__Set exercise__. Please quote every line word for word.

__Data block__.
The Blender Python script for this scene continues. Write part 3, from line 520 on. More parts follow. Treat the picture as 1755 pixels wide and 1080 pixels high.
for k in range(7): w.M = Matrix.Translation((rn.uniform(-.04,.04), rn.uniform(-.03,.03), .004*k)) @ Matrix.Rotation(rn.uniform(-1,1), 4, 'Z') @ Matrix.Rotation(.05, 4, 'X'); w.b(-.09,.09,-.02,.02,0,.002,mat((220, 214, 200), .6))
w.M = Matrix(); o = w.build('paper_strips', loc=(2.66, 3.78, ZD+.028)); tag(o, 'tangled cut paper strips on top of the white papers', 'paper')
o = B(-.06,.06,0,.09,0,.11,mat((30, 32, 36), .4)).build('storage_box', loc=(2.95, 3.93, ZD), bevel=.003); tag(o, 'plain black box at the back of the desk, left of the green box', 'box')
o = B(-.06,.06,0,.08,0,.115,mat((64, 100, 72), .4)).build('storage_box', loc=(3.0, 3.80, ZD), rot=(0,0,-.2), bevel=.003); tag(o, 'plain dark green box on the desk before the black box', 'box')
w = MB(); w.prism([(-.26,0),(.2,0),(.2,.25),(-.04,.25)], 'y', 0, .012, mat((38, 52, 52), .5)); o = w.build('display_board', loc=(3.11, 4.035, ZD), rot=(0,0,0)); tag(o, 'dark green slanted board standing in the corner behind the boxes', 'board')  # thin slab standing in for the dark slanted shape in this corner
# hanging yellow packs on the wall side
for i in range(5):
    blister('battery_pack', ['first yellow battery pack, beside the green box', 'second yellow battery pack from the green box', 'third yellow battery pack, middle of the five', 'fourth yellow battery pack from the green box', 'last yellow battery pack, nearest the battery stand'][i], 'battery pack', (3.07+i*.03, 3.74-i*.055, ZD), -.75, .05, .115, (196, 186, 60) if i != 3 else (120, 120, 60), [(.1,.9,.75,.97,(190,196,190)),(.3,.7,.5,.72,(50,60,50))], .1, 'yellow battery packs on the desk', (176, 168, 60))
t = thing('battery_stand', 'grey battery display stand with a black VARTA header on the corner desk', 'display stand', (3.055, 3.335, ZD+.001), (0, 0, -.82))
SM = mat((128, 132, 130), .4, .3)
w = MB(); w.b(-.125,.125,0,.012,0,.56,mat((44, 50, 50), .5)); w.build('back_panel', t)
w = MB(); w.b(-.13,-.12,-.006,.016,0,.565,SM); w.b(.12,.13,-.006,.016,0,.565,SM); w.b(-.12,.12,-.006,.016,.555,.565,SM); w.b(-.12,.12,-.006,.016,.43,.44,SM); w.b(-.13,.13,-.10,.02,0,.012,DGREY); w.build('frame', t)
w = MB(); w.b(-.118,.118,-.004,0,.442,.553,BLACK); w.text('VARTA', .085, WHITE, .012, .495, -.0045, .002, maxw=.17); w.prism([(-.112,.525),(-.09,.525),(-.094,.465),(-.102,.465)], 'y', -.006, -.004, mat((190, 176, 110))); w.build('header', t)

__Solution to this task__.
The Blender Python script for this scene continues. Write part 3, from line 520 on. More parts follow. Treat the picture as 1755 pixels wide and 1080 pixels high.
for k in range(7): w.M = Matrix.Translation((rn.uniform(-.04,.04), rn.uniform(-.03,.03), .004*k)) @ Matrix.Rotation(rn.uniform(-1,1), 4, 'Z') @ Matrix.Rotation(.05, 4, 'X'); w.b(-.09,.09,-.02,.02,0,.002,mat((220, 214, 200), .6))
w.M = Matrix(); o = w.build('paper_strips', loc=(2.66, 3.78, ZD+.028)); tag(o, 'tangled cut paper strips on top of the white papers', 'paper')
o = B(-.06,.06,0,.09,0,.11,mat((30, 32, 36), .4)).build('storage_box', loc=(2.95, 3.93, ZD), bevel=.003); tag(o, 'plain black box at the back of the desk, left of the green box', 'box')
o = B(-.06,.06,0,.08,0,.115,mat((64, 100, 72), .4)).build('storage_box', loc=(3.0, 3.80, ZD), rot=(0,0,-.2), bevel=.003); tag(o, 'plain dark green box on the desk before the black box', 'box')
w = MB(); w.prism([(-.26,0),(.2,0),(.2,.25),(-.04,.25)], 'y', 0, .012, mat((38, 52, 52), .5)); o = w.build('display_board', loc=(3.11, 4.035, ZD), rot=(0,0,0)); tag(o, 'dark green slanted board standing in the corner behind the boxes', 'board')  # thin slab standing in for the dark slanted shape in this corner
# hanging yellow packs on the wall side
for i in range(5):
    blister('battery_pack', ['first yellow battery pack, beside the green box', 'second yellow battery pack from the green box', 'third yellow battery pack, middle of the five', 'fourth yellow battery pack from the green box', 'last yellow battery pack, nearest the battery stand'][i], 'battery pack', (3.07+i*.03, 3.74-i*.055, ZD), -.75, .05, .115, (196, 186, 60) if i != 3 else (120, 120, 60), [(.1,.9,.75,.97,(190,196,190)),(.3,.7,.5,.72,(50,60,50))], .1, 'yellow battery packs on the desk', (176, 168, 60))
t = thing('battery_stand', 'grey battery display stand with a black VARTA header on the corner desk', 'display stand', (3.055, 3.335, ZD+.001), (0, 0, -.82))
SM = mat((128, 132, 130), .4, .3)
w = MB(); w.b(-.125,.125,0,.012,0,.56,mat((44, 50, 50), .5)); w.build('back_panel', t)
w = MB(); w.b(-.13,-.12,-.006,.016,0,.565,SM); w.b(.12,.13,-.006,.016,0,.565,SM); w.b(-.12,.12,-.006,.016,.555,.565,SM); w.b(-.12,.12,-.006,.016,.43,.44,SM); w.b(-.13,.13,-.10,.02,0,.012,DGREY); w.build('frame', t)
w = MB(); w.b(-.118,.118,-.004,0,.442,.553,BLACK); w.text('VARTA', .085, WHITE, .012, .495, -.0045, .002, maxw=.17); w.prism([(-.112,.525),(-.09,.525),(-.094,.465),(-.102,.465)], 'y', -.006, -.004, mat((190, 176, 110))); w.build('header', t)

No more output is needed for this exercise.